→ Task statement:
Write out, word for word, only the data from its first line to the line containing "return samp(cov, x, y), samp(bri, x, y)".

→ Data shown:
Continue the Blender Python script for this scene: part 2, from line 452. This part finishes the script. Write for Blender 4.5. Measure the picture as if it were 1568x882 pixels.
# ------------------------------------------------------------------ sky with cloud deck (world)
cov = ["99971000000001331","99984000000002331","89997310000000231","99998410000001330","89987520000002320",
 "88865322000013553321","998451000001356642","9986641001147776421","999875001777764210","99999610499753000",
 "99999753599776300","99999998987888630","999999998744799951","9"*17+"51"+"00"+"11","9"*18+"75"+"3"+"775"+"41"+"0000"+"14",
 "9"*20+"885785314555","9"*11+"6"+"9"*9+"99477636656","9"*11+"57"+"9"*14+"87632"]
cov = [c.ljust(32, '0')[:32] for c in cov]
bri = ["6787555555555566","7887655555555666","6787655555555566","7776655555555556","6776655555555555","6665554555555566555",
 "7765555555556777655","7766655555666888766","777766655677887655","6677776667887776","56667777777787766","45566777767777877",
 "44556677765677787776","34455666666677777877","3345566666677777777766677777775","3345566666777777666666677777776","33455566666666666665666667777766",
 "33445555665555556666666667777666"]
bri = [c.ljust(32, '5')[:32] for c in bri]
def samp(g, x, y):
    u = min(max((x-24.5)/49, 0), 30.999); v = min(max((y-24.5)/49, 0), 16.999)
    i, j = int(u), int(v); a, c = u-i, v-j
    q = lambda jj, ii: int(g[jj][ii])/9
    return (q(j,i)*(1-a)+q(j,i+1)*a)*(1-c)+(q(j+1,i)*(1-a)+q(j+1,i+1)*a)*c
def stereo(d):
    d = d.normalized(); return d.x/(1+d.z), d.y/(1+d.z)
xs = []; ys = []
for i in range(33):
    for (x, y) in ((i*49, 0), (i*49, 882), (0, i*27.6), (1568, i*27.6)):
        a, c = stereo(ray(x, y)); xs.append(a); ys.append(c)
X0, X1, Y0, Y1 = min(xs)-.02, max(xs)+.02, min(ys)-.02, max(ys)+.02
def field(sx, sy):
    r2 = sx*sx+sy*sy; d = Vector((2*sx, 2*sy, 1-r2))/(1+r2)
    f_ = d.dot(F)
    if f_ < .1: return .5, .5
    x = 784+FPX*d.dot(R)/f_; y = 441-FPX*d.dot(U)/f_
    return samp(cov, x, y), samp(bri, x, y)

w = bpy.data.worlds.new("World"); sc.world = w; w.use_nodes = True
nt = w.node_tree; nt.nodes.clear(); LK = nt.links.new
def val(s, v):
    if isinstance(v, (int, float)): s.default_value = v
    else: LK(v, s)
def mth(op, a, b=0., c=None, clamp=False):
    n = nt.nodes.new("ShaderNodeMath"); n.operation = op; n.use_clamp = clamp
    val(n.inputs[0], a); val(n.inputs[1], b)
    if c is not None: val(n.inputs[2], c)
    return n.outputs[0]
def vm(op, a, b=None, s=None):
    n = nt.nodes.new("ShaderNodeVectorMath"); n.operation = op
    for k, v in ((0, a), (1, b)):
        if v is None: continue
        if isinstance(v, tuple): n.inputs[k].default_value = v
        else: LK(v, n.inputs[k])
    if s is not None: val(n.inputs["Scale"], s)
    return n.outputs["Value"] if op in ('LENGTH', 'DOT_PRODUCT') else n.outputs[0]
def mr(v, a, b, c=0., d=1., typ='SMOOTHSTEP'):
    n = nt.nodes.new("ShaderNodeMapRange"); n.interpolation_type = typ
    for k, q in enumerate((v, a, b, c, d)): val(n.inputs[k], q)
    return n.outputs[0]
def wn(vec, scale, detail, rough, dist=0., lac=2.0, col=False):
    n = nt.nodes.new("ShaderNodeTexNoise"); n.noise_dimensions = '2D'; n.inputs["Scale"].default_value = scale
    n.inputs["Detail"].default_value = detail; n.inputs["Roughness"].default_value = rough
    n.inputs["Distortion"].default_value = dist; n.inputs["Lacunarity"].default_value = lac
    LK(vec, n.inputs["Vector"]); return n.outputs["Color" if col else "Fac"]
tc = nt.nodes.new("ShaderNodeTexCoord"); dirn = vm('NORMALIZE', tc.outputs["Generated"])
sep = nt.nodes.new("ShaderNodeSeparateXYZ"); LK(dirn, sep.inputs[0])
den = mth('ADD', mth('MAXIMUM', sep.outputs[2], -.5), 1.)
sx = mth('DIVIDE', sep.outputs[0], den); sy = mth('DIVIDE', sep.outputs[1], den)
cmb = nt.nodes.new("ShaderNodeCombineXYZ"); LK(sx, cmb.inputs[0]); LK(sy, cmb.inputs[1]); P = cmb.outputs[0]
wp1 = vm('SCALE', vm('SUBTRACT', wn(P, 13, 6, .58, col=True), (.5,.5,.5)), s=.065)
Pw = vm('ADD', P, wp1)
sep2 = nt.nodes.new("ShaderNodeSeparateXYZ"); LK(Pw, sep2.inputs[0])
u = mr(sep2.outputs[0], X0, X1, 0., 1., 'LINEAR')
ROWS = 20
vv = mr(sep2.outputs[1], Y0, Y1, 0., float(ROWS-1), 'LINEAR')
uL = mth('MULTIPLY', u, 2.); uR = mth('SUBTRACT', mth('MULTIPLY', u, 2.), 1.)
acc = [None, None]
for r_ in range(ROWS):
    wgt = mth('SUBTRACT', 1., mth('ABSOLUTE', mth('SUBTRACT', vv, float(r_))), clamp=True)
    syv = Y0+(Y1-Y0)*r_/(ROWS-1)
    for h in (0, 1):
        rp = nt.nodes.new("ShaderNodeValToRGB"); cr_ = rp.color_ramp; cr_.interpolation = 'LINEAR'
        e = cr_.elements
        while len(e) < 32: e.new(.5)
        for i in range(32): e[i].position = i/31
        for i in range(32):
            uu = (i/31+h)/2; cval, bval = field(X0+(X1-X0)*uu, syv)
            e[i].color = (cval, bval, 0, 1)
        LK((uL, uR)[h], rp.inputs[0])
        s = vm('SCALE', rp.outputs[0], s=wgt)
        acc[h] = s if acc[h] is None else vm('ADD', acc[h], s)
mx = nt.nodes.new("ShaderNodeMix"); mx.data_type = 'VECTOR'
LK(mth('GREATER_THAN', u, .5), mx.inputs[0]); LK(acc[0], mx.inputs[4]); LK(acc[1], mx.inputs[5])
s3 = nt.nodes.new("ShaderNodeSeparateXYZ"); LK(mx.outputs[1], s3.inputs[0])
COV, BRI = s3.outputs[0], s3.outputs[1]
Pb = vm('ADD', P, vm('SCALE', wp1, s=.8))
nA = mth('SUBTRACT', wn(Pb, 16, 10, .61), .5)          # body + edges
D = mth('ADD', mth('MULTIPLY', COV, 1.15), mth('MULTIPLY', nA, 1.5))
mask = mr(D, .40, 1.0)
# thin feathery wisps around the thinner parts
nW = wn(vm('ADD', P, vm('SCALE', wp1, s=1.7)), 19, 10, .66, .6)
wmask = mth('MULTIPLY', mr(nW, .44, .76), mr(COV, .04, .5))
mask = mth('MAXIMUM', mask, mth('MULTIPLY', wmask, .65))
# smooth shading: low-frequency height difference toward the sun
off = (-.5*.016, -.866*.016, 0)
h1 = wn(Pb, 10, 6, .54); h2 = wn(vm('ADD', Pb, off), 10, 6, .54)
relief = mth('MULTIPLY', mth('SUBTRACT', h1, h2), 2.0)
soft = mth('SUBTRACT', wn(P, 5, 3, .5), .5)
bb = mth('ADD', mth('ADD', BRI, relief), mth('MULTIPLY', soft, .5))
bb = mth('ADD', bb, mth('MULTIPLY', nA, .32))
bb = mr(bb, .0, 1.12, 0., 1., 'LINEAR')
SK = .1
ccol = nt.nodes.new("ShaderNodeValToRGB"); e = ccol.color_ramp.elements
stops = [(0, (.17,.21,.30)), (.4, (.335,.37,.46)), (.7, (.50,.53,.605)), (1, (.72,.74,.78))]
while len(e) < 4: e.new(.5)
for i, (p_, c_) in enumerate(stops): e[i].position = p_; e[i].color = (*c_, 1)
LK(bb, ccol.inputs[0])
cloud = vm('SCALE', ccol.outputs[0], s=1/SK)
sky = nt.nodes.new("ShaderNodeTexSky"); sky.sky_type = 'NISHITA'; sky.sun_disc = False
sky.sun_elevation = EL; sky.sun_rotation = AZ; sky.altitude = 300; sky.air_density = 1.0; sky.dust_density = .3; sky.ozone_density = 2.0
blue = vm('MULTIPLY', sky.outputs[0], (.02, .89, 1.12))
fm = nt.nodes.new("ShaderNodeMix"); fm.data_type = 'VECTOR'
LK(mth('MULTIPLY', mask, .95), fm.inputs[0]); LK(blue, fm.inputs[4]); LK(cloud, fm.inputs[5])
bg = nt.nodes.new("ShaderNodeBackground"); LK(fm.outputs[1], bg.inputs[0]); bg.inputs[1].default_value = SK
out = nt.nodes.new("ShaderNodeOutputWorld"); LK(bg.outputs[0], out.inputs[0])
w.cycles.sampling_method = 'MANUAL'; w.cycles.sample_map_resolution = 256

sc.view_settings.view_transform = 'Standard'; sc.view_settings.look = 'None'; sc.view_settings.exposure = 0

→ Full solution:
Continue the Blender Python script for this scene: part 2, from line 452. This part finishes the script. Write for Blender 4.5. Measure the picture as if it were 1568x882 pixels.
# ------------------------------------------------------------------ sky with cloud deck (world)
cov = ["99971000000001331","99984000000002331","89997310000000231","99998410000001330","89987520000002320",
 "88865322000013553321","998451000001356642","9986641001147776421","999875001777764210","99999610499753000",
 "99999753599776300","99999998987888630","999999998744799951","9"*17+"51"+"00"+"11","9"*18+"75"+"3"+"775"+"41"+"0000"+"14",
 "9"*20+"885785314555","9"*11+"6"+"9"*9+"99477636656","9"*11+"57"+"9"*14+"87632"]
cov = [c.ljust(32, '0')[:32] for c in cov]
bri = ["6787555555555566","7887655555555666","6787655555555566","7776655555555556","6776655555555555","6665554555555566555",
 "7765555555556777655","7766655555666888766","777766655677887655","6677776667887776","56667777777787766","45566777767777877",
 "44556677765677787776","34455666666677777877","3345566666677777777766677777775","3345566666777777666666677777776","33455566666666666665666667777766",
 "33445555665555556666666667777666"]
bri = [c.ljust(32, '5')[:32] for c in bri]
def samp(g, x, y):
    u = min(max((x-24.5)/49, 0), 30.999); v = min(max((y-24.5)/49, 0), 16.999)
    i, j = int(u), int(v); a, c = u-i, v-j
    q = lambda jj, ii: int(g[jj][ii])/9
    return (q(j,i)*(1-a)+q(j,i+1)*a)*(1-c)+(q(j+1,i)*(1-a)+q(j+1,i+1)*a)*c
def stereo(d):
    d = d.normalized(); return d.x/(1+d.z), d.y/(1+d.z)
xs = []; ys = []
for i in range(33):
    for (x, y) in ((i*49, 0), (i*49, 882), (0, i*27.6), (1568, i*27.6)):
        a, c = stereo(ray(x, y)); xs.append(a); ys.append(c)
X0, X1, Y0, Y1 = min(xs)-.02, max(xs)+.02, min(ys)-.02, max(ys)+.02
def field(sx, sy):
    r2 = sx*sx+sy*sy; d = Vector((2*sx, 2*sy, 1-r2))/(1+r2)
    f_ = d.dot(F)
    if f_ < .1: return .5, .5
    x = 784+FPX*d.dot(R)/f_; y = 441-FPX*d.dot(U)/f_
    return samp(cov, x, y), samp(bri, x, y)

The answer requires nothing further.